E Villaggio non ha fatto sconti, fedele alla tradizione che il comico può fare e dire di tutto e di più. “I politici sono un gruppo di mediocri che non riuscendo a fare nulla nella vita hanno fatto i portaborse di qualcuno, fino a quando sono riusciti a scavalcare questo qualcuno e a prendere il suo posto”. Ecco uno dei suoi giudizi. “I politici non fanno ridere – ha detto ancora – parlano un linguaggio che nessuno capisce, proprio come facevano i preti fino a qualche anno fa”. Poi sulla televisione, che Villaggio vede ”in declino, piena di nulla. Il pubblico guarda i delitti, che parlano un linguaggio friabile, per passare poi al calcio e ai reality. La tv abbassa il livello culturale e più questo si abbassa, più fa audience e più prende soldi dalla pubblicità.”
“Mi fa piacere ricevere questo premio, perché ho grande stima di Grock e della sua opera, mi pare però che il clown svizzero sia ancora poco conosciuto in Italia e spero che questa manifestazione aiuti a promuoverne le gesta”. Così, conversando con i giornalisti, Paolo Villaggio è entrato anche nel merito. Che rapporto ha personalmente con la figura del clown, gli ha chiesto Marco Vallarino del Secolo XIX? “Si tratta senza dubbio di un tipo di spettacolo che mi affascina molto, anche se l’inizio non è stato dei migliori. Avevo quattro anni quando mia mamma portò me e mio fratello al circo per la prima volta. Ricordo bene che l’ingresso dei clown in pista mi fece paura. Bianchi e allampanati com’erano mi trasmettevano un senso di disagio e smarrimento”. Ma poi le cose son cambiate. “Poi andò bene perché effettivamente il merito principale del clown è quello di riuscire a far ridere suscitando nello spettatore, con le sue goffaggini, un palese richiamo a quella che per tutti è l’età più bella, la prima infanzia. In quel periodo, come tutti i cuccioli, siamo buffi, indifesi e facciamo ridere anche senza volerlo”, ha spiegato Villaggio. E davanti all’obiezione che la figura del clown sembra un po’ in disuso oggi al cinema e in tivù, l’attore ha così risposto: “Perché si rifà troppo alla gestualità, mentre sullo schermo prevale la comunicazione della parola, basti pensare al cabaret che tanto si vede in giro. Io comunque sono legatissimo a spettacoli primordiali come Stanlio e Ollio, in cui loro impersonavano palesemente due bambini (almeno come età mentale) alle prese con lo strano mondo che li circondava. Mi fanno tanto ridere ancora oggi”. Un Villaggio più propenso a parlare dell’attualità, però, quello che si è presentato ieri al teatro Cavour di Imperia. A proposito del futuro, il suo giudizio è stato fulminante: “Il futuro non lo vedo perché sono vecchio! Il mondo di oggi invece mi appare depresso e allo sbando, soprattutto quello dei giovani, che nel week end spesso si sballano perché non sanno che altro fare. La vedono grigia e hanno ragione, ma il peggio è che, a differenza di noi vecchi, non hanno nemmeno il ricordo dei vecchi tempi a consolarli, perché loro non hanno mai avuto un periodo in cui hanno vissuto meglio di ora.”

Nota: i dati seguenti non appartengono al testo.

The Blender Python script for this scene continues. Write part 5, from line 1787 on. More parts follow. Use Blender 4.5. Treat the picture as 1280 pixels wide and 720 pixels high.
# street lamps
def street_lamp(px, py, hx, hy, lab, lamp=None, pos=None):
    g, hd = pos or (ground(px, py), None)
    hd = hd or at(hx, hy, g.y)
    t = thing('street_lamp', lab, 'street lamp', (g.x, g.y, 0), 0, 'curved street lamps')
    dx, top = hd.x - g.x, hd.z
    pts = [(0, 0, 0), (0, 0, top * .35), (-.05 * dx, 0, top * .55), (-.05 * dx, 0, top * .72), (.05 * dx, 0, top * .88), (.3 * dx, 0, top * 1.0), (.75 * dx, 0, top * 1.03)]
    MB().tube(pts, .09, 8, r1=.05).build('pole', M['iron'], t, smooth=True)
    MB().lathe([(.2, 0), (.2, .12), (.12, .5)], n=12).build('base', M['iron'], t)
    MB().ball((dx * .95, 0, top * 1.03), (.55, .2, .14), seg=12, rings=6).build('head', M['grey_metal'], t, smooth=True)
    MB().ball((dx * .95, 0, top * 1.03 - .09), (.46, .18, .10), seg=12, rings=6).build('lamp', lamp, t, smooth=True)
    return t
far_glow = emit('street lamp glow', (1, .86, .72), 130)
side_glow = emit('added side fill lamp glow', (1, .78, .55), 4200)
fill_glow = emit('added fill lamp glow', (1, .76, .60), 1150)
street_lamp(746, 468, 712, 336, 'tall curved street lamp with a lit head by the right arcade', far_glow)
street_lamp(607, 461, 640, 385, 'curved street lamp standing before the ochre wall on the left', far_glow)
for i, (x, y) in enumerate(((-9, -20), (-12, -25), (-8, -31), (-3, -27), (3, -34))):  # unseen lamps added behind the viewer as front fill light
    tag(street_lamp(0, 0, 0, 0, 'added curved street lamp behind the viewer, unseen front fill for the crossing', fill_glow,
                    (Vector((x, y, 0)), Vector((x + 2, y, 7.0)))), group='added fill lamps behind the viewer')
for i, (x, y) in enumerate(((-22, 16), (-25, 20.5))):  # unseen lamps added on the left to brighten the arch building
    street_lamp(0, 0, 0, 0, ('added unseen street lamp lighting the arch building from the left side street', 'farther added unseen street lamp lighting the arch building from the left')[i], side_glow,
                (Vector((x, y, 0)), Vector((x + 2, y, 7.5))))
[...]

E qual è il ruolo della televisione e del cinema in una situazione del genere? Possono aiutare ad uscire dalla crisi? “No perché essi stessi hanno contribuito a generare questa crisi che è una crisi anche di valori, abbassando il livelo del linguaggio per aumentare l’accessibilità ai mezzi di comunicazione e quindi l’interesse degli sponsor. Ora è tardi per tornare indietro”.